Оценки Любавским крепостного права как тормоза для развития русской экономики, обрекавшего ее «на рутину и застой»[373], резко отрицательное отношение к нему как системе «рабовладения», взгляд на помещиков второй половины XVIII в. как на паразитическое сословие («состоятельный материально, но бедный духовно класс дворян»[374]) все это характеризует с достаточной полнотой его взгляды по крестьянскому вопросу. Но в понимании причин проволочки с отменой этих античеловеческих порядков он опять показывает себя «государственником». Препятствием к раскрепощению крестьян явилась якобы незначительность населения на весьма значительной территории, вследствие чего «правительству поневоле приходилось приписывать крестьян, а помещикам укреплять за собой рабочие руки»[375]. Характеристика второй половины XVIII в. наполнена кричащими противоречиями между приводимыми ученым фактами, вскрывающими социальную подоплеку политики правительства и тяжелую участь народа с явной идеализацией личности Екатерины II как проводницы излюбленной «государственником» Любавским идеи «общего блага». Социальный смысл проводимых ею мероприятий затушевывается историком в угоду предвзятой идее[376]. Но попытка изобразить Екатерину II как либеральную государыню с «ясным сознанием народных интересов и патриотическими чувствами сроднившейся со своей страной»[377] не удалась Любавскому. Под впечатлением данных известного исследователя В. И. Семевского он вынужден был признать, что Екатерина в «крестьянском вопросе начала за здравие, а кончила за упокой»[378]. К аналогичному выводу пришел он и при попытке представить царицу как покровительницу народного просвещения[379]. Причины противоречий в курсе следствие полной несовместимости исходных ложных посылок и реальных исторических фактов. Думается, что многое проясняет и знание биографии историка.

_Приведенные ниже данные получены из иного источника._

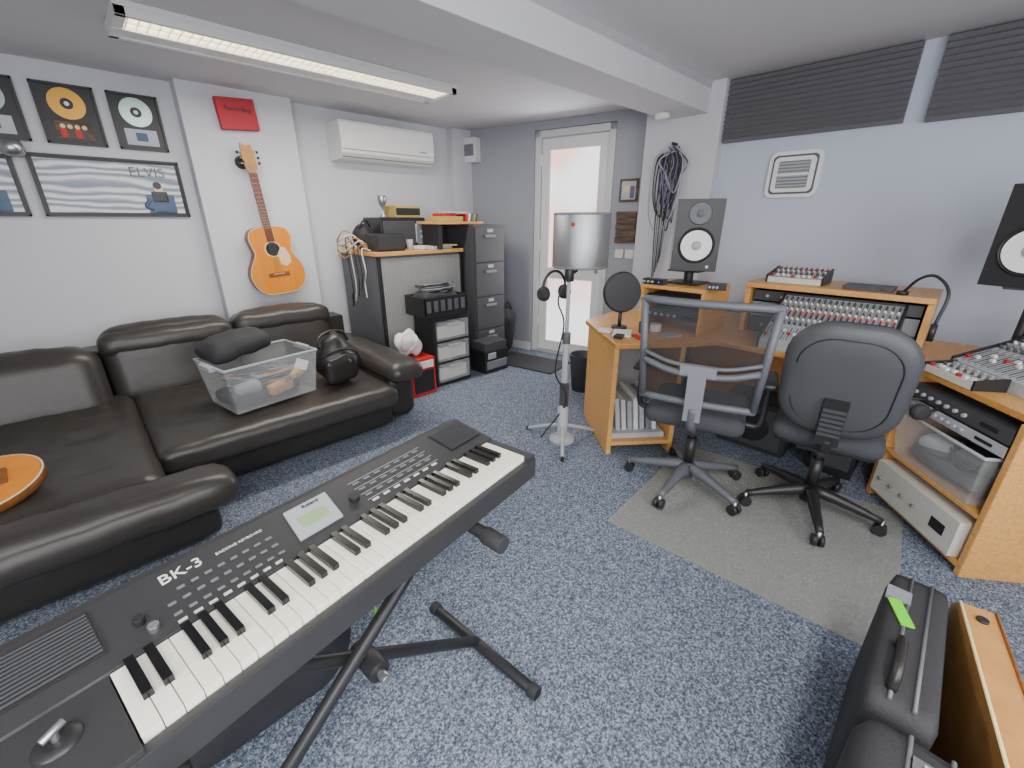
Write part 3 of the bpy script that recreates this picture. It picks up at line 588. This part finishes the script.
# ================================================================= OFFICE CHAIRS
def star(c,T,r=.31,rot=0,m='black'):
    c.cyl((0,0,.06),(0,0,.15),.035,m,T=T)
    for k in range(5):
        a=R(72*k+rot); x,y=math.cos(a),math.sin(a)
        c.tube([(x*.02,y*.02,.125),(x*r*.5,y*r*.5,.105),(x*r,y*r,.075)],[.03,.026,.022,.018],m,sm=4,T=T)
        t=Vector((-y,x,0))
        for sg in (-1,1):
            p=Vector((x*r,y*r,.0335))+t*sg*.014; c.cyl(p-t*.009,p+t*.009,.027,'black',T=T,seg=16)
        c.cyl((x*r,y*r,.025),(x*r,y*r,.08),.009,'chrome',T=T)
    c.cyl((0,0,.14),(0,0,.30),.026,'black',T=T).cyl((0,0,.3),(0,0,.42),.014,'chrome',T=T)
def mesh_chair(T):
    c=MB("mesh_office_chair"); star(c,T,rot=20,m='fgrey')
    c.bb(-.12,.12,-.1,.1,.40,.44,'black',T=T); c.puff((.0,0,.475),(.44,.46,.09),'fabric',n=5,cuts=12,T=T)
    hw=.262; B=T@Matrix.Translation((-.24,0,.60))@Matrix.Rotation(R(-9),4,'Y')
    def bx(y): return -.02+.22*y*y
    hb=.48; n=10; i=c.mi('mesh'); rows=[]
    for zi in (0,hb):
        s_=.92 if zi==0 else 1
        rows.append([c.bm.verts.new(B@Vector((bx(-hw*s_+2*hw*s_*k/n),-hw*s_+2*hw*s_*k/n,zi))) for k in range(n+1)])
    for k in range(n): f=c.bm.faces.new((rows[0][k],rows[0][k+1],rows[1][k+1],rows[1][k])); f.material_index=i; f.smooth=True
    top=[(bx(y),y,hb) for y in [-hw+2*hw*k/n for k in range(n+1)]]; hb2=hw*.92
    bot=[(bx(y),y,0) for y in [-hb2+2*hb2*k/n for k in range(n+1)]]
    c.tube(top,.018,'fgrey',T=B).tube(bot,.018,'fgrey',T=B).tube([top[0],bot[0]],.018,'fgrey',T=B).tube([top[-1],bot[-1]],.018,'fgrey',T=B)
    for q in (top[0],top[-1],bot[0],bot[-1]): c.lathe([(.001,-.018),(.013,-.013),(.018,0),(.013,.013),(.001,.018)],q,'fgrey',T=B,seg=12)
    c.tube([(-.03,-.24,.20),(-.055,-.1,.17),(-.055,.1,.17),(-.03,.24,.20)],.016,'fgrey',sm=4,T=B)
    c.tube([(-.03,-.24,.24),(-.055,-.1,.21),(-.055,.1,.21),(-.03,.24,.24)],.010,'fgrey',sm=4,T=B)
    c.box((-.06,0,.06),(.03,.075,.26),'grey',T=B).box((-.06,0,.19),(.025,.15,.05),'grey',T=B)
    c.tube([(-.06,0,-.0),(-.05,0,-.10),(.04,0,-.17),(.16,0,-.18)],.024,'fgrey',sm=4,T=B)
    for sy in (-1,1):
        c.tube([(0,sy*.22,.43),(0,sy*.29,.44),(0,sy*.30,.55),(0,sy*.30,.66)],.016,'black',sm=4,T=T); c.puff((.02,sy*.30,.675),(.25,.07,.035),'black',n=6,cuts=5,T=T)
    return c.done(0)
mesh_chair(LT(2.15,.80,0,R(17)))
def task_chair(T):
    c=MB("task_chair"); star(c,T,rot=50,r=.30)
    c.bb(-.12,.12,-.1,.1,.38,.42,'black',T=T); c.puff((.04,0,.465),(.44,.43,.10),'fabric',n=4,cuts=12,T=T); c.puff((.04,0,.43),(.41,.40,.05),'black',n=5,cuts=6,T=T)
    B=T@Matrix.Translation((-.25,0,.775))@Matrix.Rotation(R(-12),4,'Y')@Matrix(((0,0,-1,0),(1,0,0,0),(0,1,0,0),(0,0,0,1)))
    def sh(w,h,k): return [(x*(1-.10*max(0,-y/h)),y) for x,y in rr(w,h,min(w,h)*k,8)]
    c.loft([(sh(.30,.36,.40),-.055),(sh(.40,.47,.38),-.045),(sh(.43,.51,.36),-.02),(sh(.435,.515,.36),.0)],'fabric',T=B)
    c.loft([(sh(.44,.52,.36),0),(sh(.44,.52,.36),.012),(sh(.415,.49,.36),.03),(sh(.36,.43,.36),.042),(sh(.2,.26,.36),.046)],'dark',T=B)
    c.tube([(x,y,.044) for x,y in sh(.34,.41,.36)],.003,'black',seg=5,T=B)
    c.box((0,-.17,.06),(.085,.22,.03),'black',T=B)
    for k in range(6): c.box((0,-.10-.024*k,.078),(.08,.012,.01),'dark',T=B)
    c.tube([(0,-.25,.06),(0,-.33,.03),(0,-.35,-.1),(0,-.33,-.24)],.024,'black',sm=4,T=B)
    return c.done(0)
task_chair(LT(2.38,.265,0,R(8)))
m_=mat("clear_mat",'#a9aaa4',.3,alpha=.42)
c=MB("chair_mat"); c.box((2.12,.41,.003),(1.04,1.10,.005),m_,(0,0,R(4))).done(.001)

# ================================================================= KEYBOARD
KT=Matrix.Translation((.285,.812,.70))@rz(R(9.5))
k=MB("electronic_keyboard",KT)
L,Dp=1.0,.335; XL=-.57
T=Matrix(((0,0,1,0),(1,0,0,0),(0,1,0,0),(0,0,0,1)))
prof=[(-Dp/2,0),(-Dp/2,.045),(-Dp/2+.02,.052),(-.015,.052),(-.008,.072),(Dp/2-.03,.095),(Dp/2,.085),(Dp/2,.0)]
k.prism(prof,XL,L/2,'kbody',T=T)
mg=.09
k.bb(XL,-L/2+mg-.002,-Dp/2,0.0,.05,.068,'kbody').bb(L/2-mg+.062,L/2,-Dp/2,0.0,.05,.068,'kbody').bb(XL,L/2,-Dp/2-.004,-Dp/2+.014,.0,.058,'kbody')
wk=(L-mg-.03)/36; x0=-L/2+mg
for i in range(36):
    k.bb(x0+i*wk+.0006,x0+(i+1)*wk-.0006,-Dp/2+.016,-.014,.055,.072,'keyw')
for i in range(35):
    if i%7 in (0,1,3,4,5): k.bb(x0+(i+1)*wk-.0065,x0+(i+1)*wk+.0065,-Dp/2+.066,-.014,.072,.084,'keyb')
sl=math.atan2(.023,Dp/2-.022); S=Matrix.Translation((0,-.008,.072))@Matrix.Rotation(sl,4,'X')
def kb(x,y,w,h,m,t=.003): k.box((x,y,t/2),(w,h,t),m,T=S)
for gx,sg in ((-.475,.15),(.425,.125)):
    kb(gx,.085,sg,.10,'black',.003)
    for i in range(12): kb(gx,.042+i*.0078,sg-.008,.0028,'dark',.006)
k.prism([(-.095,.03),(.005,.03),(.02,.125),(-.08,.125)],.0,.005,'lgrey',T=S); kb(-.040,.07,.06,.034,'lcd',.007)
for r_ in range(3):
    for i in range(9): 
        if (r_,i)!=(2,0): kb(-.31+i*.022,.03+r_*.026,.012,.005,'btn')
for r_ in range(4):
    for i in range(7): kb(.09+i*.032,.026+r_*.026,.017,.006,'btn' if r_ else 'offw')
for i in range(8): kb(-.31+i*.023,.012,.013,.005,'offw')
for r_ in range(4): kb(.19,.036+r_*.026,.23,.0012,'lgrey',.001)
k.cyl((-.345,.025,0),(-.345,.025,.014),.008,'chrome',T=S).cyl((-.355,.055,0),(-.355,.055,.014),.008,'black',T=S).cyl((.055,.06,0),(.055,.06,.012),.012,'black',T=S)
k.lathe([(.026,.068),(.024,.071),(.015,.074)],(-.475,-.07,0),'black').tube([(-.475,-.07,.072),(-.475,-.07,.088)],.005,'chrome').tube([(-.487,-.075,.087),(-.463,-.065,.090)],.0055,'chrome')
ko=k.done(.0015)
text("BK-3",.034,KT@S@Matrix.Translation((-.275,.118,.001)),'white',ko); text("Roland",.014,KT@S@Matrix.Translation((-.025,.112,.0065)),'black',ko); text("BACKING KEYBOARD",.009,KT@S@Matrix.Translation((-.175,.114,.001)),'offw',ko)
KS=Matrix.Translation((.22,.80,0))@rz(R(5))
k=MB("keyboard_stand",KS)
for sx,yo in ((1,.02),(-1,-.02)):
    k.tube([(sx*.45,.0+yo,.03),(-sx*.32,yo,.665)],.017,'black',seg=10)
    k.tube([(sx*.45,-.25,.022),(sx*.45,.25,.022)],.018,'black',seg=12)
    for e in (-1,1): k.cyl((sx*.45,e*.25,.022),(sx*.45,e*.22,.022),.022,'blackm')
    k.tube([(-sx*.32,-.18,.675),(-sx*.32,.18,.675)],.017,'black',seg=12); k.cyl((-sx*.32,-.23,.675),(-sx*.32,-.17,.675),.022,'blackm')
k.cyl((.06,-.05,.355),(.06,.05,.355),.028,'black').cyl((.06,-.08,.355),(.06,-.05,.355),.012,'chrome')
k.done(.002)
c=MB("equipment_bag"); c.puff((.05,1.20,.22),(.62,.38,.44),'blackm',n=7,cuts=12,bulge=.03,wr=.004).tube([(-.1,1.15,.44),(0,1.15,.49),(.1,1.15,.44)],.012,'black',sm=4); c.done(0)
c=MB("green_cable"); c.tube([(.40,1.13,.006),(.42,1.08,.1),(.39,1.0,.3),(.37,.97,.55),(.35,.95,.69)],.004,'green',sm=6,seg=6).done(0)
# ================================================================= CASES
c=MB("hard_guitar_case"); c.puff((1.22,-.14,.23),(.50,.13,.46),'blackm',n=14,cuts=10,bulge=0)
for dy in (-.02,.02): c.tube([(.99,-.14+dy,.462),(1.45,-.14+dy,.462)],.004,'fgrey',seg=6)
c.box((1.35,-.10,.462),(.05,.05,.010),'grey').box((1.28,-.11,.465),(.09,.028,.004),'green',(0,0,.4))
c.tube([(1.02,-.12,.46),(1.04,-.12,.50),(1.14,-.12,.50),(1.16,-.12,.46)],.010,'leather',sm=4); c.done(0)
c=MB("instrument_case"); c.puff((.73,-.19,.23),(.44,.22,.46),'blackm',n=14,cuts=10,bulge=0)
for dy in (-.03,.03): c.tube([(.53,-.19+dy,.462),(.93,-.19+dy,.462)],.004,'grey',seg=6)
for x in (.62,.86): c.box((x,-.19,.464),(.05,.05,.010),'chrome').box((x,-.19,.470),(.03,.02,.008),'lgrey')
c.tube([(.68,-.19,.46),(.70,-.19,.50),(.78,-.19,.50),(.80,-.19,.46)],.012,'leather',sm=4); c.done(0)
TG=LT(1.22,-.285,0,R(9))@Matrix(((1,0,0,0),(0,0,-1,0),(0,1,0,0),(0,0,0,1)))
c=MB("tan_guitar_case"); c.prism([(-.28,0),(.27,0),(.27,.42),(.23,.46),(-.24,.46),(-.28,.42)],-.035,.035,'tan',T=TG).tube([(-.24,.462,-.033),(.23,.462,-.033)],.004,'cream',seg=6,T=TG).tube([(-.24,.462,.033),(.23,.462,.033)],.004,'neck',seg=6,T=TG).cyl((.18,.46,0),(.18,.468,0),.012,'black',T=TG).done(.006)
c=MB("gig_bag"); c.puff((1.0,-.46,.22),(.9,.16,.44),'blackm',n=6,cuts=8,bulge=0); c.done(0)

# ================================================================= LIGHTS / CAMERA
def area(n,loc,tgt,sx,sy,p,col):
    l=bpy.data.lights.new(n,'AREA'); l.shape='RECTANGLE'; l.size=sx; l.size_y=sy; l.energy=p; l.color=col
    o=bpy.data.objects.new(n,l); sc.collection.objects.link(o); o.location=loc
    o.rotation_euler=(Vector(tgt)-Vector(loc)).to_track_quat('-Z','Y').to_euler(); return o
area("lamp_ceiling_strip",(1.3,3.0,CL-.08),(1.3,3.0,0),1.6,.16,34,(1,.96,.88))
area("lamp_fill_ceiling",(0,-.5,CR-.05),(0,-.5,0),1.7,.24,50,(1,.97,.92))  # added fill under the unseen fixture behind the camera
area("lamp_fill_near",(XB+.05,-.3,1.4),(2,1.5,1.0),2.2,1.6,110,(.98,.985,1))  # added soft fill in front of the solid near wall, no window there
area("lamp_fill_back",(1.0,YB+.05,1.5),(1.5,3,1.0),2.6,1.3,84,(.98,.985,1))  # added soft fill before the closed back wall, no window built
q=D@Vector((1.31,-.04,1.2)); q2=D@Vector((1.31,-2,.9))
area("lamp_door_daylight",q,q2,.55,1.8,16,(.95,.97,1))
w=bpy.data.worlds.new("World"); sc.world=w; w.use_nodes=True; w.node_tree.nodes["Background"].inputs[0].default_value=(.8,.88,1,1); w.node_tree.nodes["Background"].inputs[1].default_value=1
H=1.4; th=R(20.9); az=R(45.6)
cd=bpy.data.cameras.new("camera"); cam=bpy.data.objects.new("camera",cd); sc.collection.objects.link(cam); sc.camera=cam
cd.sensor_width=36; cd.lens=430/1024*36; cd.clip_start=.02
cam.location=(0,0,H)
dv=Vector((math.cos(th)*math.cos(az),math.cos(th)*math.sin(az),-math.sin(th)))
cam.rotation_euler=dv.to_track_quat('-Z','Y').to_euler()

Тесная связь сына сельского дьячка с крестьянским миром делает понятным его симпатии к крестьянству и антипатию к дворянину, «барину». Однако положение ректора обязывало быть осторожным при оценке «августейших особ».
Время создания и чтения курсов эпоха, хранившая памятные отголоски революционной бури 1905–1907 гг., не могла не обратить внимание историка на такую проблему, как народные движения в феодальной России XVII–XVIII вв. (восстания и крестьянские войны). Давая им характеристику, Любавский отмечает объективную основу, причины этих социальных взрывов.
Ограничение свобод и прав «крестьянской массы» и стремление уничтожить донское казачество «ненавистным правительством» Годунова привело к грозным событиям начала XVII в. Движение Болотникова в этих событиях явилось, по мнению историка, «войной низших классов общества против высших»[380]. Смута вполне определенно «приняла характер гражданской войны, междоусобия различных общественных классов»[381]. При этом историк верно указывает на причину непрочности «войска Болотникова»: в нем произошло соединение на время «социальных врагов, которые расходились в самых существенных интересах». Повсюду в это время шла «война имущих против состоятельных»[382].
Движением, направленным против «правящих классов», был мятеж 1648 г. в Москве[383]. Ясно выраженный «противогосударственный характер» носило движение («бунт») Стеньки Разина «естественное последствие страшного давления государства на народную массу»[384].
Таким образом, «непомерное обременение народной массы» вследствие огромных затрат государства на войны, внешнюю политику, преобразования признаются основной причиной ее тяжелого положения и недовольства в XVIII в. Оно же в совокупности с утверждением крепостного права явилось причиной «крестьянских мятежей» XVIII в., в том числе и носившего антигосударственный характер «движения» Е. Пугачева, которое «грозило всему установившемуся общественному порядку»[385]. В лексиконе историка появилось даже слово «революция»[386], правда, понимаемое им всегда лишь как быстрый, насильственный переворот. Но значит ли это, что Любавский расценивал народные движения как явления положительные и прогрессивные? Отнюдь нет. Об этом свидетельствует как терминология, применяемая для характеристики восстаний и восставших («бунт», «мятеж», «чернь», «воры»), так и отрицательное отношение к этим вспышкам народного гнева как явлениям прежде всего антигосударственным. Страх перед революцией, боязнь развала государства этой «надклассовой» организации, признанной по своей природе реализовать идею «общего блага», осуществлять социальное равновесие в обществе, как видим, явственно отразились и в исторических представлениях ученого.